Das Ministerium für wirtschaftliche Zusammenarbeit fühlte sich durch den Beschluß gestern nicht etwa kritisiert, sondern bestärkt. „Der Beschluß setzt nichts fest, was für das Ministerium neu ist“, so sein Sprecher Ralf-Matthias Mohs. Das stimmt nicht ganz. Unter Punkt D (Kosten) heißt es im Beschluß: „Abhängig vom Ausmaß des zusätzlichen Engagements der Bundesregierung“. Auch der CSU-Abgeordnete Christian Ruck, der maßgeblich am Zustandekommen des Beschlusses beteiligt war, räumte gestern ein, daß mehr Zusammenarbeit und mehr Hilfe wohl auch mehr Geld heiße.

Der Beschluß des Bundestages hat eine längere Vorgeschichte. Abgeordnete von Bündnis90/Die Grünen hatten im Sommer 1992 beantragt, daß die Bundesregierung in Papua-Neuguinea tätig werden soll. Eine Studie des „Starnberger Instituts zur Erforschung globaler Strukturen, Entwicklungen und Krisen“ hatte die Parlamentarier auf die verfahrene Situation in dem Inselstaat aufmerksam gemacht. In der Mine wird seit 1987 vorwiegend Kupferkonzentrat hergestellt, das, von der Metallgesellschaft vermarktet, an Hütten in der Bundesrepublik in Japan und Korea geliefert wird. Der Jahresumsatz der Mine, die direkt 1.700 MitarbeiterInnen beschäftigt, lag nach den Starnberger Angaben 1990 bei 450 Millionen Dollar. Der Abraum, 80 Millionen Tonnen im Jahr, werde direkt in das Flußsystem von Ok Tedi und Fly River geleitet.

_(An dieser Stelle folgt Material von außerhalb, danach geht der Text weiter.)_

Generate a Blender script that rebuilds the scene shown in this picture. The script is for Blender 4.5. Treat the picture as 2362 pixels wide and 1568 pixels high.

Der Beschluß des Bundestages läuft jetzt darauf hinaus, daß mit deutschem Geld verursachte Schäden auch mit deutscher Hilfe beseitigt werden müssen. Die beteiligten Firmen – die bundesdeutsche DEG ist immerhin mit fast 100 Millionen Mark (5,5 Prozent) an der Mine beteiligt – sollen auf die Regierung Papua-Neuguineas einwirken, „internationalen ökologischen Standards“ in der Mine Geltung zu verschaffen. Der Staat Papua-Neuguinea ist selbst mit 20 Prozent an der Mine beteiligt. Die betroffene Bevölkerung müsse entschädigt werden und etwaiger Nutzen der Mine „möglichst breit gestreut“ werden. Bei der vom Gesetzgeber verlangten zusätzlichen Hilfe für Papua-Neuguinea soll die Bundesregierung „verstärkt in- und ausländische Nichtregierungsorganisationen und Selbsthilfegruppen“ einbeziehen.

Die Beteiligung der DEG an der Mine ist seit langem umstritten. Die Gesellschaft ist von Staats wegen zur Hilfe bei mittelgroßen Projekten in Entwicklungsländern gegründet worden, Ok Tedi ist aber ein Mammut-Projekt. Nach einem Besuch in Papua im vergangenen November drohte eine Delegation des Entwicklungsausschusses denn auch: „Aus entwicklungspolitischen Gründen hält die Delegation den Rückzug der DEG aus der Kupfermine Ok Tedi dann für geboten, wenn sich die negativen Begleiterscheinungen nicht beseitigen lassen und die Umweltschäden als irreversibel erweisen.“ Ok Tedi zeige, welcher Schaden Mensch und Natur zugefügt werde, wenn Projekte einseitig auf wirtschaftliche Vorteile ausgerichtet seien, sagte Bündnis90/Grüne- Sprecher Konrad Weiß.